Grand destinies are also OK, if they are built into the campaign. In one campaign I play one of the last of a line of paladins sworn to kill the dragon who destroyed his homeland. My character concept was done first, and all the other players knew that was going to be the focus of the campaign. So even the player who developed an elven druid did so with the idea that the dragon had corrupted the land and that she wanted her people to take a more active role in combating it. On first glance a human paladin with a destiny wouldn't have a lot in common with the True Neutral Elven Druid...but we made it work.


Loner characters, or characters that have no reason to adventure, shouldn't be allowed. This means that the DM has some responcibilty up front to say "This is the kind of places you will go and the kind of things you will be doing and why." So that players can. Once that is established then the players should make characters that fit.

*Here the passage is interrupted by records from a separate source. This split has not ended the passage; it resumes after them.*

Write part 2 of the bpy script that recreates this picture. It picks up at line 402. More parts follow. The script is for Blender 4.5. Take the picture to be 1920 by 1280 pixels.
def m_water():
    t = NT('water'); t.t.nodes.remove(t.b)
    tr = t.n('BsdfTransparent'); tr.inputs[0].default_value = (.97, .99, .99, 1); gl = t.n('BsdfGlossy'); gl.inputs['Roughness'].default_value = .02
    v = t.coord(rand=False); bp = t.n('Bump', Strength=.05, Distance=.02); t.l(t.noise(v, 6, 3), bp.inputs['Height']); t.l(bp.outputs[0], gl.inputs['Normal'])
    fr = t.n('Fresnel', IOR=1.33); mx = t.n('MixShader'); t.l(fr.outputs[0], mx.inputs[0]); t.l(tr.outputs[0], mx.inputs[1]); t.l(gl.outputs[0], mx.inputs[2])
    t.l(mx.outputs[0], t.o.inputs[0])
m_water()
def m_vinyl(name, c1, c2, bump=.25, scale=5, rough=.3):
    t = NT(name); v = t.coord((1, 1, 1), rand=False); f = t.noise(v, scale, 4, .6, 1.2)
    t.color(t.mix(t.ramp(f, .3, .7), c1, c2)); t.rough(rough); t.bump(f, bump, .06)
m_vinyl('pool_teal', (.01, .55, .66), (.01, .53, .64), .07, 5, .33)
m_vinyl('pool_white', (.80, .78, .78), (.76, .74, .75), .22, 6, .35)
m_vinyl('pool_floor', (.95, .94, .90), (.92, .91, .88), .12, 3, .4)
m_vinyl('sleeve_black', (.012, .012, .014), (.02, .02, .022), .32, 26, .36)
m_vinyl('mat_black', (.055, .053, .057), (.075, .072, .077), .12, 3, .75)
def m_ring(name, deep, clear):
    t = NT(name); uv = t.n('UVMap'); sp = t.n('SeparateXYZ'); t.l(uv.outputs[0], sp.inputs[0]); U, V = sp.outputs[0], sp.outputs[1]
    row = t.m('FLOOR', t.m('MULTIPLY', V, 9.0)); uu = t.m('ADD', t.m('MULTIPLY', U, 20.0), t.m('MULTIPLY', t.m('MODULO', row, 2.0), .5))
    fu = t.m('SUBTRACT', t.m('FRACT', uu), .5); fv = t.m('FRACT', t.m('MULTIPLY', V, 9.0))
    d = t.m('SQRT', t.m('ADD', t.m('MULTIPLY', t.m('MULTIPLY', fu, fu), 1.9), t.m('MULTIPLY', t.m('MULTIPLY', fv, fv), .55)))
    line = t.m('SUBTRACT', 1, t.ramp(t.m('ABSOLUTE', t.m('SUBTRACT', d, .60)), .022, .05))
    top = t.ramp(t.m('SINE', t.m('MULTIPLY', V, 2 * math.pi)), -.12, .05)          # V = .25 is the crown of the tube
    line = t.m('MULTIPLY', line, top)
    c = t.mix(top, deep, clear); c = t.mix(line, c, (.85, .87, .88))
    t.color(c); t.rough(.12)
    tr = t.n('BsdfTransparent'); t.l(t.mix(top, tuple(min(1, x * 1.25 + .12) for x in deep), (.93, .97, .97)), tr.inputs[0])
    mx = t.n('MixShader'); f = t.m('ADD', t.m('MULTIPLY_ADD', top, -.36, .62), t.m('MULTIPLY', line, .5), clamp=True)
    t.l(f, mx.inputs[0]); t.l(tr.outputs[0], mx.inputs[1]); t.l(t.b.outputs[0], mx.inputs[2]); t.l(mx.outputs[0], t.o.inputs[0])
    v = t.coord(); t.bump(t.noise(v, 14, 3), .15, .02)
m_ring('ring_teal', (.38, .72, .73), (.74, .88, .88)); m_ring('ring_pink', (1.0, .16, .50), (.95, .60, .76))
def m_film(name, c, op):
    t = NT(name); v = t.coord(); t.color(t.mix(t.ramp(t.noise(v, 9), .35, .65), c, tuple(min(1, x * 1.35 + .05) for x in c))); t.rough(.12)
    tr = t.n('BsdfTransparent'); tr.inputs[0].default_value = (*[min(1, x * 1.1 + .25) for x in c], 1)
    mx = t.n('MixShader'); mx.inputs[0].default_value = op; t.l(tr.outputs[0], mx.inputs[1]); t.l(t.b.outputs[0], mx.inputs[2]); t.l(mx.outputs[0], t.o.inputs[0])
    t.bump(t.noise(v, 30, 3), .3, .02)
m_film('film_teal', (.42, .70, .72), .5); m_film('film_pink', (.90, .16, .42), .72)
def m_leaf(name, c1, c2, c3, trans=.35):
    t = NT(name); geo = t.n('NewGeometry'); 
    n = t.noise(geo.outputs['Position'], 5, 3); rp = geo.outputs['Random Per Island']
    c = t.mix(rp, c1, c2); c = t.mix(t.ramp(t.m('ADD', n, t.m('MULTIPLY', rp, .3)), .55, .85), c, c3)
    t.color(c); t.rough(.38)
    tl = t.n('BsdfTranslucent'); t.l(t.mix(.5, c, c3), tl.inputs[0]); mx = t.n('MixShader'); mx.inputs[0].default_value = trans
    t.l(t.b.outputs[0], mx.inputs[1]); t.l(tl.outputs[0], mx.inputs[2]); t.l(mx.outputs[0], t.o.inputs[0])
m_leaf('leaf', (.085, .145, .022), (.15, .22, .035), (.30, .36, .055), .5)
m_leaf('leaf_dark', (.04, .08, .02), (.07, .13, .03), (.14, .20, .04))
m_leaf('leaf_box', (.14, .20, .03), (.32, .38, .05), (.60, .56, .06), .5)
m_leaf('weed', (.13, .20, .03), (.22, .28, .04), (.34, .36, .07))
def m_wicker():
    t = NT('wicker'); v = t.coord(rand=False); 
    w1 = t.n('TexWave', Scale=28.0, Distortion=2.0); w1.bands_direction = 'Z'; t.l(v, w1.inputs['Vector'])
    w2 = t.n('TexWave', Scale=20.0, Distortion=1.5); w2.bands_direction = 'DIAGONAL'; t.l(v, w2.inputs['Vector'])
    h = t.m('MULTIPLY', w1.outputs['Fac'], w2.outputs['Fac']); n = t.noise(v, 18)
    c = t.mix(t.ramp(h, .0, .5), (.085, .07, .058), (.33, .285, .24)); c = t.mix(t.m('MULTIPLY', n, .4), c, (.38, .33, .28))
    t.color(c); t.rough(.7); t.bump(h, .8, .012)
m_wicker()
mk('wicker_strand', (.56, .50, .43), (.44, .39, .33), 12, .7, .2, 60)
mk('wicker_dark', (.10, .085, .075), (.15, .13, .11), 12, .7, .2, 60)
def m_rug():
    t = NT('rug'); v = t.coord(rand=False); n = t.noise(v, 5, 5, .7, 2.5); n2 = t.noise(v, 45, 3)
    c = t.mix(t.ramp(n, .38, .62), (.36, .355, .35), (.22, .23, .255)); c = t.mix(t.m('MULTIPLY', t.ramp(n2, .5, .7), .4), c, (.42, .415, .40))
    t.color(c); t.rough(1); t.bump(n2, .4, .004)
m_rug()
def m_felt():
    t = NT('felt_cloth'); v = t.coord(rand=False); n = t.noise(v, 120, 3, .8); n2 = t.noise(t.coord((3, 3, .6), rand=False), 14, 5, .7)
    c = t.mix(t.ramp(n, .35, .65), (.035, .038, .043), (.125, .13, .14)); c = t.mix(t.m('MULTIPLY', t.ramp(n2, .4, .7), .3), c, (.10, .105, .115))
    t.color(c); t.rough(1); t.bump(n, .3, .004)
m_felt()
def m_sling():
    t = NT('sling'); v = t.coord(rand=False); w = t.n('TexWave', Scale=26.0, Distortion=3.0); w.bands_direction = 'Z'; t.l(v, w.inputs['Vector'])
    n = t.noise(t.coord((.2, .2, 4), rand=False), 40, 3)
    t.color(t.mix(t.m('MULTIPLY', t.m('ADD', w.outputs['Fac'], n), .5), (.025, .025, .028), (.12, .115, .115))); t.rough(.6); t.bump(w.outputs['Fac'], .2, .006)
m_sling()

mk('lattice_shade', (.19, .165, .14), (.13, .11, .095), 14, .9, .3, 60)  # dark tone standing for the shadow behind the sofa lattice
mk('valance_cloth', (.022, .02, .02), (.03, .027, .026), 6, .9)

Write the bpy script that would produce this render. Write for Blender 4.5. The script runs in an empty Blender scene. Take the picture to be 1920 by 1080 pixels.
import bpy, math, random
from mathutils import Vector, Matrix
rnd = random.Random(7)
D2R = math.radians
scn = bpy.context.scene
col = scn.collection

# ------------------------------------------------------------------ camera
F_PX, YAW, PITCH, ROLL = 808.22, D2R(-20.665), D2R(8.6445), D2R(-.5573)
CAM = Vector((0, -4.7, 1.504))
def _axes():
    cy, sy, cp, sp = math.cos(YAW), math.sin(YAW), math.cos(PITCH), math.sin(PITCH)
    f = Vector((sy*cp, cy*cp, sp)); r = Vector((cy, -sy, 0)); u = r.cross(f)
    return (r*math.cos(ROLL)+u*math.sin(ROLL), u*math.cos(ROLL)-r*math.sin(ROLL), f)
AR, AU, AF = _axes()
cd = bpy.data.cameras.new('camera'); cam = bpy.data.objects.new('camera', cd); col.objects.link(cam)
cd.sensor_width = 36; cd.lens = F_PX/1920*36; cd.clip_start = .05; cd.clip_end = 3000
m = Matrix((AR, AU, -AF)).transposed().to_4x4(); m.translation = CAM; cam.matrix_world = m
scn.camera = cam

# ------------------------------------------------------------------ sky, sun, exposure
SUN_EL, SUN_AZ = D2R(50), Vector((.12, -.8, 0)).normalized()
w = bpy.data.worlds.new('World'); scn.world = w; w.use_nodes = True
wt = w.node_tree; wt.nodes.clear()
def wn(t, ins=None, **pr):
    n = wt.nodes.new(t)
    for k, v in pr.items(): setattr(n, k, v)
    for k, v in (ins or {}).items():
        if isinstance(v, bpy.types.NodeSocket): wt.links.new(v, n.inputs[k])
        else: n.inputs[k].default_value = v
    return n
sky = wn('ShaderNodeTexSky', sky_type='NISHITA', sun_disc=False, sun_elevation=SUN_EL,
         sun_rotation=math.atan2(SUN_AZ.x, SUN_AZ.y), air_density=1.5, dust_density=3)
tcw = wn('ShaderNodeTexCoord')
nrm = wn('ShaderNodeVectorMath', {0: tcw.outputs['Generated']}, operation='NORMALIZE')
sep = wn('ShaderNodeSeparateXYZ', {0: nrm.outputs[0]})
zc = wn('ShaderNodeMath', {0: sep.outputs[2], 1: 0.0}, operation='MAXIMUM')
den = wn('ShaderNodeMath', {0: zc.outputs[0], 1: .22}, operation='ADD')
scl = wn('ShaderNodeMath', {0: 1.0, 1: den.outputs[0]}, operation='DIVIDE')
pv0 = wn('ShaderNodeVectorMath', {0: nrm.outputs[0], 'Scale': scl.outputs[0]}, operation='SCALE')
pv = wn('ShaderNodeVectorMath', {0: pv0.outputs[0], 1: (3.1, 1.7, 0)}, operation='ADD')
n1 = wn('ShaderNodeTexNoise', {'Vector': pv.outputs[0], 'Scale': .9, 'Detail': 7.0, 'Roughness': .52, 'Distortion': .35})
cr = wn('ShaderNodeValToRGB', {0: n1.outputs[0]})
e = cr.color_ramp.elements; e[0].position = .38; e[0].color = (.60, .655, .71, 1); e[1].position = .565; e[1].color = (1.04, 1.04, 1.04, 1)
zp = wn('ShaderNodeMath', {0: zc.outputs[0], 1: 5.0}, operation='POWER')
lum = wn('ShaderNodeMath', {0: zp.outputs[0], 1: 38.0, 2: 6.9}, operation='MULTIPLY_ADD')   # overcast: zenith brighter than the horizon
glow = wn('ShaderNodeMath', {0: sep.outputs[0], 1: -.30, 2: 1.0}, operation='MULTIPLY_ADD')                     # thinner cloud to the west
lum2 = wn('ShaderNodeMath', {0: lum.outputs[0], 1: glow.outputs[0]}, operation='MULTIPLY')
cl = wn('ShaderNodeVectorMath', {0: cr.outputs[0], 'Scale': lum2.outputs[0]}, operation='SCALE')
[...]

Part of this is playing the chracter appropriately, not just mechanics but roleplay. A character who is always wanting to pursue romantic entanglements and court intrigue isn't going to work out when the adventure is to clean out the sewers.

Its a shared event, shared experiance, shared world, and really everyone needs to contribute to making it an enjoyable experiance.

I have only skimmed it so far, but the DMG II has some good advice for dealing with different types of players and roles.